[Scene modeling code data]
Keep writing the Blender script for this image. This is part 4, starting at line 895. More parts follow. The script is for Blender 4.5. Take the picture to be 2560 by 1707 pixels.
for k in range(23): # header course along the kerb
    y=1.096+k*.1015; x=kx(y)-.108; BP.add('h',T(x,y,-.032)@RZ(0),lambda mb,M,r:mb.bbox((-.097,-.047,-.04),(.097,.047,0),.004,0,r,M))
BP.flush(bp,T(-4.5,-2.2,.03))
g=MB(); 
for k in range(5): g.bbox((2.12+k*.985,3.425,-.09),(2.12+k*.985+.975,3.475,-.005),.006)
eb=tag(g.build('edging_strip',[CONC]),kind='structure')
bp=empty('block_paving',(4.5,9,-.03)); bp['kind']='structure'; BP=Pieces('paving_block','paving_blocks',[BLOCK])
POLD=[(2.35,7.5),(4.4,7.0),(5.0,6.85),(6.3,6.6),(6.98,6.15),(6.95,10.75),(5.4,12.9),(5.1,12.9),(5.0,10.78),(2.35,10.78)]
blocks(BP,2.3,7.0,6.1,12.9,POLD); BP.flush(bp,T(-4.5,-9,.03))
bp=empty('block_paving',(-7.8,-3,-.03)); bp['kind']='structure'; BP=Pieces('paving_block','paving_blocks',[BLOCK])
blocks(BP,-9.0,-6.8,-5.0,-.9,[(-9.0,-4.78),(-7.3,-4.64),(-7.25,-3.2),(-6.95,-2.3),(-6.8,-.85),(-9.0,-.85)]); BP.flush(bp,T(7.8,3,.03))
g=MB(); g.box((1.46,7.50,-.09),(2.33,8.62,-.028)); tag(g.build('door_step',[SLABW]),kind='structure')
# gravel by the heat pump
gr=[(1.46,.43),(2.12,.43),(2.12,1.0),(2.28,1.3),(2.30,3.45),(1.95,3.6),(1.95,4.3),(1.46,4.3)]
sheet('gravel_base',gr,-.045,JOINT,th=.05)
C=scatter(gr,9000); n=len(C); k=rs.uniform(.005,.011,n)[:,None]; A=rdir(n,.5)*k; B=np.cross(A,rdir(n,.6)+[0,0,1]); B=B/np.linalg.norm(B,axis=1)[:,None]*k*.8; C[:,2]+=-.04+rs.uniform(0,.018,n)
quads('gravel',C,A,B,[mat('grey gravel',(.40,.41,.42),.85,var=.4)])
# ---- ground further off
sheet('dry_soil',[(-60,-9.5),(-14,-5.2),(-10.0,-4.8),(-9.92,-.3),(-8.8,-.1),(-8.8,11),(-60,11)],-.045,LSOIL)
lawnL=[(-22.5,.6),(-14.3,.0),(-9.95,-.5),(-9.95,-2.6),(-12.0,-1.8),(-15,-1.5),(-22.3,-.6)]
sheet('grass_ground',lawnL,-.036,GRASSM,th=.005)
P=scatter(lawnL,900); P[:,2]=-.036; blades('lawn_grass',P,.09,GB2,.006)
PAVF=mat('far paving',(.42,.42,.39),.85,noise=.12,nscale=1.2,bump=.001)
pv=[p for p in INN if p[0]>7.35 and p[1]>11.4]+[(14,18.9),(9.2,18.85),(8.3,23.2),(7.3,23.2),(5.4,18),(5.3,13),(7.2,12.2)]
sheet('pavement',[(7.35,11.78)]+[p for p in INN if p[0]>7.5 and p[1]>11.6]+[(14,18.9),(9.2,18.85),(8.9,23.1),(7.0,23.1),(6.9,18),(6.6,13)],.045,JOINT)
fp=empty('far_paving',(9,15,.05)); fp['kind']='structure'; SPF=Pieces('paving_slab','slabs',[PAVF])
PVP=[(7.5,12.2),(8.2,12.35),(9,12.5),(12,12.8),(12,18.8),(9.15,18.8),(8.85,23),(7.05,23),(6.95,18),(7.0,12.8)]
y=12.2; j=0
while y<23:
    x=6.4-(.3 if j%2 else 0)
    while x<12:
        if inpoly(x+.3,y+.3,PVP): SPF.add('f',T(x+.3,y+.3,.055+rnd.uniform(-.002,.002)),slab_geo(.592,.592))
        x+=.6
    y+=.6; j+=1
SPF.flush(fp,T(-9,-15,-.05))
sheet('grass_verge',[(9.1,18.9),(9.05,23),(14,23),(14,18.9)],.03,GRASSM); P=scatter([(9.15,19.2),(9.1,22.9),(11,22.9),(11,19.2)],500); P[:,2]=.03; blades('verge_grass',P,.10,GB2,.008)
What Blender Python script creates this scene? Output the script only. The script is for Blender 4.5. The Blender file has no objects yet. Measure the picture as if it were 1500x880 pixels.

- **Exercise description**: Would you write down every record again, exactly?

- **Response**:
Keep writing the Blender script for this image. This is part 4, starting at line 895. More parts follow. The script is for Blender 4.5. Take the picture to be 2560 by 1707 pixels.
for k in range(23): # header course along the kerb
    y=1.096+k*.1015; x=kx(y)-.108; BP.add('h',T(x,y,-.032)@RZ(0),lambda mb,M,r:mb.bbox((-.097,-.047,-.04),(.097,.047,0),.004,0,r,M))
BP.flush(bp,T(-4.5,-2.2,.03))
g=MB(); 
for k in range(5): g.bbox((2.12+k*.985,3.425,-.09),(2.12+k*.985+.975,3.475,-.005),.006)
eb=tag(g.build('edging_strip',[CONC]),kind='structure')
bp=empty('block_paving',(4.5,9,-.03)); bp['kind']='structure'; BP=Pieces('paving_block','paving_blocks',[BLOCK])
POLD=[(2.35,7.5),(4.4,7.0),(5.0,6.85),(6.3,6.6),(6.98,6.15),(6.95,10.75),(5.4,12.9),(5.1,12.9),(5.0,10.78),(2.35,10.78)]
blocks(BP,2.3,7.0,6.1,12.9,POLD); BP.flush(bp,T(-4.5,-9,.03))
bp=empty('block_paving',(-7.8,-3,-.03)); bp['kind']='structure'; BP=Pieces('paving_block','paving_blocks',[BLOCK])
blocks(BP,-9.0,-6.8,-5.0,-.9,[(-9.0,-4.78),(-7.3,-4.64),(-7.25,-3.2),(-6.95,-2.3),(-6.8,-.85),(-9.0,-.85)]); BP.flush(bp,T(7.8,3,.03))
g=MB(); g.box((1.46,7.50,-.09),(2.33,8.62,-.028)); tag(g.build('door_step',[SLABW]),kind='structure')
# gravel by the heat pump
gr=[(1.46,.43),(2.12,.43),(2.12,1.0),(2.28,1.3),(2.30,3.45),(1.95,3.6),(1.95,4.3),(1.46,4.3)]
sheet('gravel_base',gr,-.045,JOINT,th=.05)
C=scatter(gr,9000); n=len(C); k=rs.uniform(.005,.011,n)[:,None]; A=rdir(n,.5)*k; B=np.cross(A,rdir(n,.6)+[0,0,1]); B=B/np.linalg.norm(B,axis=1)[:,None]*k*.8; C[:,2]+=-.04+rs.uniform(0,.018,n)
quads('gravel',C,A,B,[mat('grey gravel',(.40,.41,.42),.85,var=.4)])
# ---- ground further off
sheet('dry_soil',[(-60,-9.5),(-14,-5.2),(-10.0,-4.8),(-9.92,-.3),(-8.8,-.1),(-8.8,11),(-60,11)],-.045,LSOIL)
lawnL=[(-22.5,.6),(-14.3,.0),(-9.95,-.5),(-9.95,-2.6),(-12.0,-1.8),(-15,-1.5),(-22.3,-.6)]
sheet('grass_ground',lawnL,-.036,GRASSM,th=.005)
P=scatter(lawnL,900); P[:,2]=-.036; blades('lawn_grass',P,.09,GB2,.006)
PAVF=mat('far paving',(.42,.42,.39),.85,noise=.12,nscale=1.2,bump=.001)
pv=[p for p in INN if p[0]>7.35 and p[1]>11.4]+[(14,18.9),(9.2,18.85),(8.3,23.2),(7.3,23.2),(5.4,18),(5.3,13),(7.2,12.2)]
sheet('pavement',[(7.35,11.78)]+[p for p in INN if p[0]>7.5 and p[1]>11.6]+[(14,18.9),(9.2,18.85),(8.9,23.1),(7.0,23.1),(6.9,18),(6.6,13)],.045,JOINT)
fp=empty('far_paving',(9,15,.05)); fp['kind']='structure'; SPF=Pieces('paving_slab','slabs',[PAVF])
PVP=[(7.5,12.2),(8.2,12.35),(9,12.5),(12,12.8),(12,18.8),(9.15,18.8),(8.85,23),(7.05,23),(6.95,18),(7.0,12.8)]
y=12.2; j=0
while y<23:
    x=6.4-(.3 if j%2 else 0)
    while x<12:
        if inpoly(x+.3,y+.3,PVP): SPF.add('f',T(x+.3,y+.3,.055+rnd.uniform(-.002,.002)),slab_geo(.592,.592))
        x+=.6
    y+=.6; j+=1
SPF.flush(fp,T(-9,-15,-.05))
sheet('grass_verge',[(9.1,18.9),(9.05,23),(14,23),(14,18.9)],.03,GRASSM); P=scatter([(9.15,19.2),(9.1,22.9),(11,22.9),(11,19.2)],500); P[:,2]=.03; blades('verge_grass',P,.10,GB2,.008)
What Blender Python script creates this scene? Output the script only. The script is for Blender 4.5. The Blender file has no objects yet. Measure the picture as if it were 1500x880 pixels.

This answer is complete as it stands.